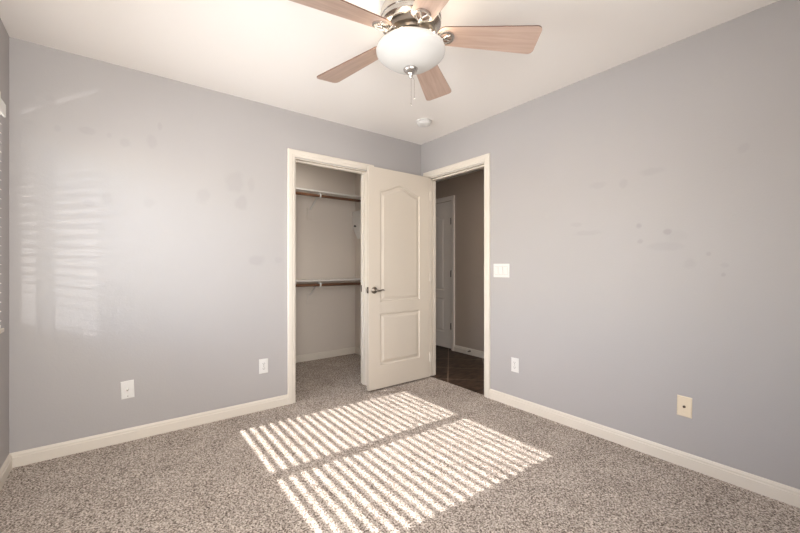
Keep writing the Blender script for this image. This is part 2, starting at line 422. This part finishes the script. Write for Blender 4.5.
# lever handles, latch and hinges (door-local coordinates)
def lever(sy):
    y0 = 0.0 if sy < 0 else 0.035
    bm = bmesh.new()
    prof = [(0, 0.0), (0.0315, 0.0), (0.0315, 0.004), (0.027, 0.009), (0.019, 0.011), (0.0135, 0.014), (0.0115, 0.034), (0.0125, 0.040), (0.009, 0.048), (0, 0.049)]
    tmp = bmesh.new(); lathe(tmp, prof, 28)
    for v in tmp.verts: v.co = Vector((0.058 + v.co.x, y0 + sy*v.co.z, 0.909 + v.co.y))
    me = bpy.data.meshes.new('t'); tmp.to_mesh(me); tmp.free(); bm.from_mesh(me); bpy.data.meshes.remove(me)
    yy = y0 + sy*0.041
    tube(bm, [(0.058, yy, 0.909), (0.075, yy+sy*0.002, 0.906), (0.095, yy+sy*0.003, 0.905), (0.118, yy+sy*0.001, 0.911), (0.135, yy-sy*0.002, 0.911), (0.150, yy-sy*0.006, 0.905)],
         [0.010, 0.0085, 0.0065, 0.006, 0.0058, 0.005], 12)
    obj('lever_handle', bm, M['satin'], door, smooth=True)
lever(-1); lever(1)
obj('latch_plate', bx(-0.0012, 0.001, 0.005, 0.030, 0.882, 0.939), M['bronze'], door)
obj('latch_bolt', bx(-0.009, 0.0, 0.011, 0.023, 0.901, 0.920), M['nickel'], door)
for z in (0.20, 1.02, 1.84):
    bm = bmesh.new(); lathe(bm, [(0, z-0.045), (0.0045, z-0.045), (0.0045, z+0.045), (0.0035, z+0.049), (0, z+0.050)], 14, DW+0.0035, -0.004)
    obj('hinge', bm, M['trim'], door, auto=40)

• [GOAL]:
Each line of the data is to be duplicated exactly; pictures stay out of the copy.

• [REPLY]:
Keep writing the Blender script for this image. This is part 2, starting at line 422. This part finishes the script. Write for Blender 4.5.
# lever handles, latch and hinges (door-local coordinates)
def lever(sy):
    y0 = 0.0 if sy < 0 else 0.035
    bm = bmesh.new()
    prof = [(0, 0.0), (0.0315, 0.0), (0.0315, 0.004), (0.027, 0.009), (0.019, 0.011), (0.0135, 0.014), (0.0115, 0.034), (0.0125, 0.040), (0.009, 0.048), (0, 0.049)]
    tmp = bmesh.new(); lathe(tmp, prof, 28)
    for v in tmp.verts: v.co = Vector((0.058 + v.co.x, y0 + sy*v.co.z, 0.909 + v.co.y))
    me = bpy.data.meshes.new('t'); tmp.to_mesh(me); tmp.free(); bm.from_mesh(me); bpy.data.meshes.remove(me)
    yy = y0 + sy*0.041
    tube(bm, [(0.058, yy, 0.909), (0.075, yy+sy*0.002, 0.906), (0.095, yy+sy*0.003, 0.905), (0.118, yy+sy*0.001, 0.911), (0.135, yy-sy*0.002, 0.911), (0.150, yy-sy*0.006, 0.905)],
         [0.010, 0.0085, 0.0065, 0.006, 0.0058, 0.005], 12)
    obj('lever_handle', bm, M['satin'], door, smooth=True)
lever(-1); lever(1)
obj('latch_plate', bx(-0.0012, 0.001, 0.005, 0.030, 0.882, 0.939), M['bronze'], door)
obj('latch_bolt', bx(-0.009, 0.0, 0.011, 0.023, 0.901, 0.920), M['nickel'], door)
for z in (0.20, 1.02, 1.84):
    bm = bmesh.new(); lathe(bm, [(0, z-0.045), (0.0045, z-0.045), (0.0045, z+0.045), (0.0035, z+0.049), (0, z+0.050)], 14, DW+0.0035, -0.004)
    obj('hinge', bm, M['trim'], door, auto=40)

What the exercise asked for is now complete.